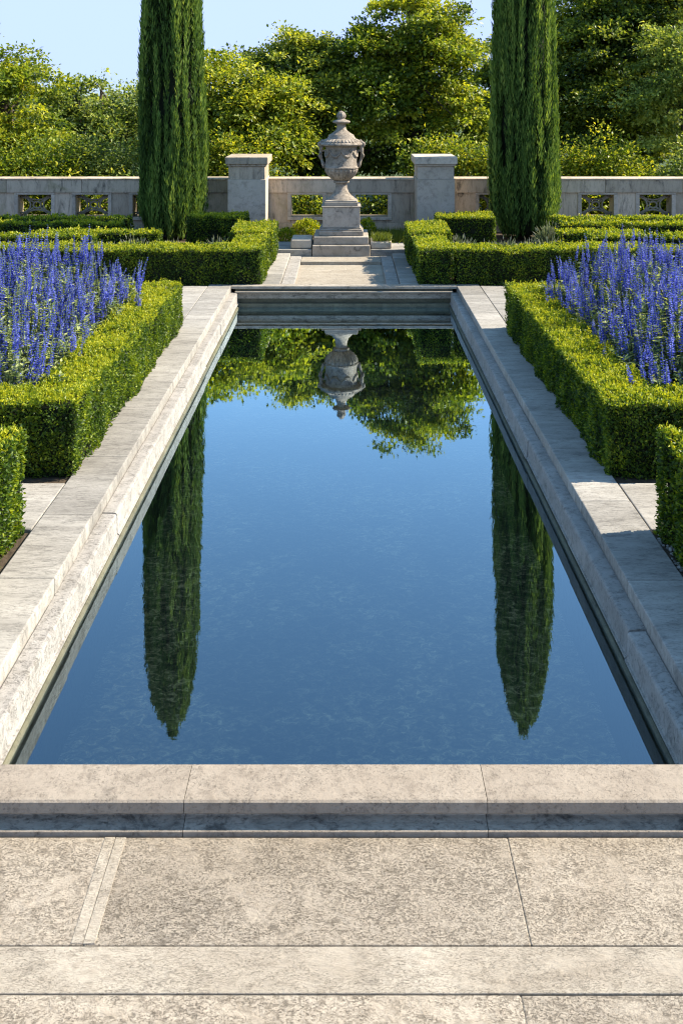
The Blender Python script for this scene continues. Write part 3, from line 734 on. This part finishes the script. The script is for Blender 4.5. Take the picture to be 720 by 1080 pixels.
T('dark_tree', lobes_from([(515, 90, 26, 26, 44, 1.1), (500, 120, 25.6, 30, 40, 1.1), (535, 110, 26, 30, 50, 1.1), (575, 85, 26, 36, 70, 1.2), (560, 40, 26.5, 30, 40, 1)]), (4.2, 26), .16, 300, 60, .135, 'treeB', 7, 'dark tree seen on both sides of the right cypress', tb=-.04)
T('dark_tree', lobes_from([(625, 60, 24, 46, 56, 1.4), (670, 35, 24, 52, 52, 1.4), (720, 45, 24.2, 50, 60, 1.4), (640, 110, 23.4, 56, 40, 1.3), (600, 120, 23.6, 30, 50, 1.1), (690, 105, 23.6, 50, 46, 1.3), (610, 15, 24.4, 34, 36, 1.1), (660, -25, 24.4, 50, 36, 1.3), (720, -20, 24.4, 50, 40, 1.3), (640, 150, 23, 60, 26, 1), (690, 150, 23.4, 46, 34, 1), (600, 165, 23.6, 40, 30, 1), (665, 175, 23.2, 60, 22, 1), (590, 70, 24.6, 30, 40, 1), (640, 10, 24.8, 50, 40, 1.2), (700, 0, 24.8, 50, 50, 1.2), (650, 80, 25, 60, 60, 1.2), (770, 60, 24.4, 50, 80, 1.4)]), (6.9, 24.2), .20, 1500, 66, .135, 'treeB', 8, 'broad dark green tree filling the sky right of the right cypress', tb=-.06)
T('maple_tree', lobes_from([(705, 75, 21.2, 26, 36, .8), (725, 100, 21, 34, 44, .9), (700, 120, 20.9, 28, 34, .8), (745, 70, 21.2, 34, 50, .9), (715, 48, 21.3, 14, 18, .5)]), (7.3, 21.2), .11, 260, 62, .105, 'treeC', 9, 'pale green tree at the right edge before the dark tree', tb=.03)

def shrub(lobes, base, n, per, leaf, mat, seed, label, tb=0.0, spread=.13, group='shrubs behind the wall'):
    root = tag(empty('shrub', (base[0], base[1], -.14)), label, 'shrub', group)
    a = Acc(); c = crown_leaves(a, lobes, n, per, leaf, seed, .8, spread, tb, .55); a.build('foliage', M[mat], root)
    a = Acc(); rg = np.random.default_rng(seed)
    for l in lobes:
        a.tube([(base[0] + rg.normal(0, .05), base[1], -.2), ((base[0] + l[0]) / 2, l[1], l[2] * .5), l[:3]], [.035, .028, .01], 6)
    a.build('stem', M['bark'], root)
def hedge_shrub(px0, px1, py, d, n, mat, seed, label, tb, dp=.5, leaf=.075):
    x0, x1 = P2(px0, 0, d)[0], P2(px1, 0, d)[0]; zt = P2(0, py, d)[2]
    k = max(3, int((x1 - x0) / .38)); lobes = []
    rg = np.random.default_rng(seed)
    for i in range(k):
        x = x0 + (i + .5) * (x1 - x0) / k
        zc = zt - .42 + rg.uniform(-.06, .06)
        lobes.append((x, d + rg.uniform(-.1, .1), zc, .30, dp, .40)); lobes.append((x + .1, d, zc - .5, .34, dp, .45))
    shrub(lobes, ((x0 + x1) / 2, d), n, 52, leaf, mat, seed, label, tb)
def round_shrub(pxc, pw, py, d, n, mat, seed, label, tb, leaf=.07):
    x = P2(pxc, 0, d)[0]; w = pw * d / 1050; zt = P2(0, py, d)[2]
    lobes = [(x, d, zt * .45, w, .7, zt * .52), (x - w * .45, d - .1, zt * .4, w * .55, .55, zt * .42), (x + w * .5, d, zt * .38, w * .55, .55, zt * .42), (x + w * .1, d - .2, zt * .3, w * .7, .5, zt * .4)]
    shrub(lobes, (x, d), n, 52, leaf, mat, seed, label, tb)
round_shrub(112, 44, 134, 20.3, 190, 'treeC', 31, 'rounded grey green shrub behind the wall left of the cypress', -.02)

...

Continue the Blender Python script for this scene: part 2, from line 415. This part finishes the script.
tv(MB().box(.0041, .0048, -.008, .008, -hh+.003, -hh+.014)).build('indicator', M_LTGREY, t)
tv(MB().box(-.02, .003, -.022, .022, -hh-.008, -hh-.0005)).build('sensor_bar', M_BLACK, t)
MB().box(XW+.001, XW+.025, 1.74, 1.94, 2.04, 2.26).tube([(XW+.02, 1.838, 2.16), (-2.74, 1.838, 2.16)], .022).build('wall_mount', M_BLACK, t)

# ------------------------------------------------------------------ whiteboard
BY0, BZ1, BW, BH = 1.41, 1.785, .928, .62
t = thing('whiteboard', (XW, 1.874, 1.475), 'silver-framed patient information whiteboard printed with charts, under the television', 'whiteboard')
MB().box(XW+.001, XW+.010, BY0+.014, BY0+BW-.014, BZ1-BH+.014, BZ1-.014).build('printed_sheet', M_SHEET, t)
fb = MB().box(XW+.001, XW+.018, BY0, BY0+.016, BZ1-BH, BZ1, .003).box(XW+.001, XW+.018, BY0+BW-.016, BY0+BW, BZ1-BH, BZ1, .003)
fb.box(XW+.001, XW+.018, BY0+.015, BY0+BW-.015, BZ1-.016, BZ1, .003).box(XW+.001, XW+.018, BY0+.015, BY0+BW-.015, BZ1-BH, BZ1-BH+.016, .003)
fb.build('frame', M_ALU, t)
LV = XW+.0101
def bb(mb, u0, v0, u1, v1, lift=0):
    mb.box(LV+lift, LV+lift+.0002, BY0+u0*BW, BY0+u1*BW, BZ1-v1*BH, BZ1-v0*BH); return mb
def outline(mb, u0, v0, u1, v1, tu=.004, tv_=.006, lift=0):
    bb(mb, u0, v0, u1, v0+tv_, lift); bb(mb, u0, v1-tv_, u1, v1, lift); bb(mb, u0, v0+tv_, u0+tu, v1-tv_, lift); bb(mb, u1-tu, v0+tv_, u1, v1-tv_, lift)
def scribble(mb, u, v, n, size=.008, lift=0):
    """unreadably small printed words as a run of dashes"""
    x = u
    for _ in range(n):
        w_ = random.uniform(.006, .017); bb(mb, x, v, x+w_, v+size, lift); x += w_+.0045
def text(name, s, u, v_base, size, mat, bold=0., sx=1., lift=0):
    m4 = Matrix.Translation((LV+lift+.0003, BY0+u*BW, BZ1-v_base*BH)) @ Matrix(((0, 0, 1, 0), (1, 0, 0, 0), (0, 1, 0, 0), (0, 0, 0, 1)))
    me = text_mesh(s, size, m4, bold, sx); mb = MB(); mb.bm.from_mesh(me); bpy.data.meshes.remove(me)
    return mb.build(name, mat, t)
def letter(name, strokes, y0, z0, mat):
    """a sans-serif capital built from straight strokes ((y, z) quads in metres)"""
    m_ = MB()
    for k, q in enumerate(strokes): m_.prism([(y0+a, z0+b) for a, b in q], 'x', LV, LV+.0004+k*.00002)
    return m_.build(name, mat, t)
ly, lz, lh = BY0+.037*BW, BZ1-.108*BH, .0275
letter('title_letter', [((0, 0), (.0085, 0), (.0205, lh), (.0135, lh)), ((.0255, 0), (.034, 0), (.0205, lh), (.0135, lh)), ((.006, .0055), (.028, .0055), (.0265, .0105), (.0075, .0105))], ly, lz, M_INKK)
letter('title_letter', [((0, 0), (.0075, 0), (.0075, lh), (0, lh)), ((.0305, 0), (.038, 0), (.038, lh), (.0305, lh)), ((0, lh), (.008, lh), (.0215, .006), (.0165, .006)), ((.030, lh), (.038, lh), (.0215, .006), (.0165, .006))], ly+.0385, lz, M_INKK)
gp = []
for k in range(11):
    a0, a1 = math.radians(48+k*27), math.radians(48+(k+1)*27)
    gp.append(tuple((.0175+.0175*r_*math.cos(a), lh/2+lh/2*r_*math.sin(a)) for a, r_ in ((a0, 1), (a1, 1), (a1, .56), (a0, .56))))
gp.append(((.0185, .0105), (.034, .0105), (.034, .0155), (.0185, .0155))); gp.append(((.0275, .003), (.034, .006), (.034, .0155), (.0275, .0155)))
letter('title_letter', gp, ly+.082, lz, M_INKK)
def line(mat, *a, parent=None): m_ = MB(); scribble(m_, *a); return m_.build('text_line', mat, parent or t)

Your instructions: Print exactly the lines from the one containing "The Blender Python script for this scene continues." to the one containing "dark tree', tb=.03)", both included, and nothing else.

Output for this task:
The Blender Python script for this scene continues. Write part 3, from line 734 on. This part finishes the script. The script is for Blender 4.5. Take the picture to be 720 by 1080 pixels.
T('dark_tree', lobes_from([(515, 90, 26, 26, 44, 1.1), (500, 120, 25.6, 30, 40, 1.1), (535, 110, 26, 30, 50, 1.1), (575, 85, 26, 36, 70, 1.2), (560, 40, 26.5, 30, 40, 1)]), (4.2, 26), .16, 300, 60, .135, 'treeB', 7, 'dark tree seen on both sides of the right cypress', tb=-.04)
T('dark_tree', lobes_from([(625, 60, 24, 46, 56, 1.4), (670, 35, 24, 52, 52, 1.4), (720, 45, 24.2, 50, 60, 1.4), (640, 110, 23.4, 56, 40, 1.3), (600, 120, 23.6, 30, 50, 1.1), (690, 105, 23.6, 50, 46, 1.3), (610, 15, 24.4, 34, 36, 1.1), (660, -25, 24.4, 50, 36, 1.3), (720, -20, 24.4, 50, 40, 1.3), (640, 150, 23, 60, 26, 1), (690, 150, 23.4, 46, 34, 1), (600, 165, 23.6, 40, 30, 1), (665, 175, 23.2, 60, 22, 1), (590, 70, 24.6, 30, 40, 1), (640, 10, 24.8, 50, 40, 1.2), (700, 0, 24.8, 50, 50, 1.2), (650, 80, 25, 60, 60, 1.2), (770, 60, 24.4, 50, 80, 1.4)]), (6.9, 24.2), .20, 1500, 66, .135, 'treeB', 8, 'broad dark green tree filling the sky right of the right cypress', tb=-.06)
T('maple_tree', lobes_from([(705, 75, 21.2, 26, 36, .8), (725, 100, 21, 34, 44, .9), (700, 120, 20.9, 28, 34, .8), (745, 70, 21.2, 34, 50, .9), (715, 48, 21.3, 14, 18, .5)]), (7.3, 21.2), .11, 260, 62, .105, 'treeC', 9, 'pale green tree at the right edge before the dark tree', tb=.03)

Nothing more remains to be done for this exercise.